* [Task prompt]: Output all lines exactly, with nothing added or dropped.

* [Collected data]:
=-=-=

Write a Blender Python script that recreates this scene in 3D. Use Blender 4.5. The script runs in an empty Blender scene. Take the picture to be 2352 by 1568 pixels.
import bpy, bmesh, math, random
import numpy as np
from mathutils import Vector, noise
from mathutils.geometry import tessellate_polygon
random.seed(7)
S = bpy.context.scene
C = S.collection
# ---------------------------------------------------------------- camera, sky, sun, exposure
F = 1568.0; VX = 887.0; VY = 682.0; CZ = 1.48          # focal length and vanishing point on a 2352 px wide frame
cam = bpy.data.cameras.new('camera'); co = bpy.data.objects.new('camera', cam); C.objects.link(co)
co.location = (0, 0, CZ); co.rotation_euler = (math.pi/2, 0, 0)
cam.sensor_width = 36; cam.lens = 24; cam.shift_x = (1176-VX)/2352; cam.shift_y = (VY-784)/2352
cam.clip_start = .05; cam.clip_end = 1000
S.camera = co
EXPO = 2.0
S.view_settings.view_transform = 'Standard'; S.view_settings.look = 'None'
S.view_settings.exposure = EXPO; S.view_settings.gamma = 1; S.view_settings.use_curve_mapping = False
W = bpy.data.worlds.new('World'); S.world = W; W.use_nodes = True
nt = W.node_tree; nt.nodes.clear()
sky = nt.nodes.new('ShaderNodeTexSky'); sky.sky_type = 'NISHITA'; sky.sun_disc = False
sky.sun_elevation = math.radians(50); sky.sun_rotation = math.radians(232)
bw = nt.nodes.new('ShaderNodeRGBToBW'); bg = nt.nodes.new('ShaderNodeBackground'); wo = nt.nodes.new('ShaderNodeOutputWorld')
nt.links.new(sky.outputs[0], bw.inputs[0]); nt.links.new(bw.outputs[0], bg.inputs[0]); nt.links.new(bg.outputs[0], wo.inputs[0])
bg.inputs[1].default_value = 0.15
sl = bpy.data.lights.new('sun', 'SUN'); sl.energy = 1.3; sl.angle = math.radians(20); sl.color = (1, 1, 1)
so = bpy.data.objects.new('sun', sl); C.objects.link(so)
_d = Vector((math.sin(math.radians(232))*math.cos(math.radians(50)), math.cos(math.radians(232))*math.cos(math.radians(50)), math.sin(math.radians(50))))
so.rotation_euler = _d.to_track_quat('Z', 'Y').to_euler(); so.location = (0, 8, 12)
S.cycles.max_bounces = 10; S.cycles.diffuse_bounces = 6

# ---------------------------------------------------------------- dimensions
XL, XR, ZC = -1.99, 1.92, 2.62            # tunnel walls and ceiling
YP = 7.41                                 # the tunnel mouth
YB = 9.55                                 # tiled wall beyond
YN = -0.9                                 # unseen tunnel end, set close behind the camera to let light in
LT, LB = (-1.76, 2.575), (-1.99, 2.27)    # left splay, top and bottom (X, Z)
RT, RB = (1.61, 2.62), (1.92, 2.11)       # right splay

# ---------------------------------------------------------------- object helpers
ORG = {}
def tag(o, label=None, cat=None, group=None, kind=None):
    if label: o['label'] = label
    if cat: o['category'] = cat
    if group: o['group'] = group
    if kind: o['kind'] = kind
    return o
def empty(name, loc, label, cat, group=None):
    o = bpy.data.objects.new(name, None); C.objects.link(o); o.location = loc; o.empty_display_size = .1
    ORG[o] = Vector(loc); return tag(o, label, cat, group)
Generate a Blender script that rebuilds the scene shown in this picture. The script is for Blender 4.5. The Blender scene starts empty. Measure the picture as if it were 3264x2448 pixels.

=-=-=

* [Written solution]:
Write a Blender Python script that recreates this scene in 3D. Use Blender 4.5. The script runs in an empty Blender scene. Take the picture to be 2352 by 1568 pixels.
import bpy, bmesh, math, random
import numpy as np
from mathutils import Vector, noise
from mathutils.geometry import tessellate_polygon
random.seed(7)
S = bpy.context.scene
C = S.collection
# ---------------------------------------------------------------- camera, sky, sun, exposure
F = 1568.0; VX = 887.0; VY = 682.0; CZ = 1.48          # focal length and vanishing point on a 2352 px wide frame
cam = bpy.data.cameras.new('camera'); co = bpy.data.objects.new('camera', cam); C.objects.link(co)
co.location = (0, 0, CZ); co.rotation_euler = (math.pi/2, 0, 0)
cam.sensor_width = 36; cam.lens = 24; cam.shift_x = (1176-VX)/2352; cam.shift_y = (VY-784)/2352
cam.clip_start = .05; cam.clip_end = 1000
S.camera = co
EXPO = 2.0
S.view_settings.view_transform = 'Standard'; S.view_settings.look = 'None'
S.view_settings.exposure = EXPO; S.view_settings.gamma = 1; S.view_settings.use_curve_mapping = False
W = bpy.data.worlds.new('World'); S.world = W; W.use_nodes = True
nt = W.node_tree; nt.nodes.clear()
sky = nt.nodes.new('ShaderNodeTexSky'); sky.sky_type = 'NISHITA'; sky.sun_disc = False
sky.sun_elevation = math.radians(50); sky.sun_rotation = math.radians(232)
bw = nt.nodes.new('ShaderNodeRGBToBW'); bg = nt.nodes.new('ShaderNodeBackground'); wo = nt.nodes.new('ShaderNodeOutputWorld')
nt.links.new(sky.outputs[0], bw.inputs[0]); nt.links.new(bw.outputs[0], bg.inputs[0]); nt.links.new(bg.outputs[0], wo.inputs[0])
bg.inputs[1].default_value = 0.15
sl = bpy.data.lights.new('sun', 'SUN'); sl.energy = 1.3; sl.angle = math.radians(20); sl.color = (1, 1, 1)
so = bpy.data.objects.new('sun', sl); C.objects.link(so)
_d = Vector((math.sin(math.radians(232))*math.cos(math.radians(50)), math.cos(math.radians(232))*math.cos(math.radians(50)), math.sin(math.radians(50))))
so.rotation_euler = _d.to_track_quat('Z', 'Y').to_euler(); so.location = (0, 8, 12)
S.cycles.max_bounces = 10; S.cycles.diffuse_bounces = 6

# ---------------------------------------------------------------- dimensions
XL, XR, ZC = -1.99, 1.92, 2.62            # tunnel walls and ceiling
YP = 7.41                                 # the tunnel mouth
YB = 9.55                                 # tiled wall beyond
YN = -0.9                                 # unseen tunnel end, set close behind the camera to let light in
LT, LB = (-1.76, 2.575), (-1.99, 2.27)    # left splay, top and bottom (X, Z)
RT, RB = (1.61, 2.62), (1.92, 2.11)       # right splay

# ---------------------------------------------------------------- object helpers
ORG = {}
def tag(o, label=None, cat=None, group=None, kind=None):
    if label: o['label'] = label
    if cat: o['category'] = cat
    if group: o['group'] = group
    if kind: o['kind'] = kind
    return o
def empty(name, loc, label, cat, group=None):
    o = bpy.data.objects.new(name, None); C.objects.link(o); o.location = loc; o.empty_display_size = .1
    ORG[o] = Vector(loc); return tag(o, label, cat, group)
Generate a Blender script that rebuilds the scene shown in this picture. The script is for Blender 4.5. The Blender scene starts empty. Measure the picture as if it were 3264x2448 pixels.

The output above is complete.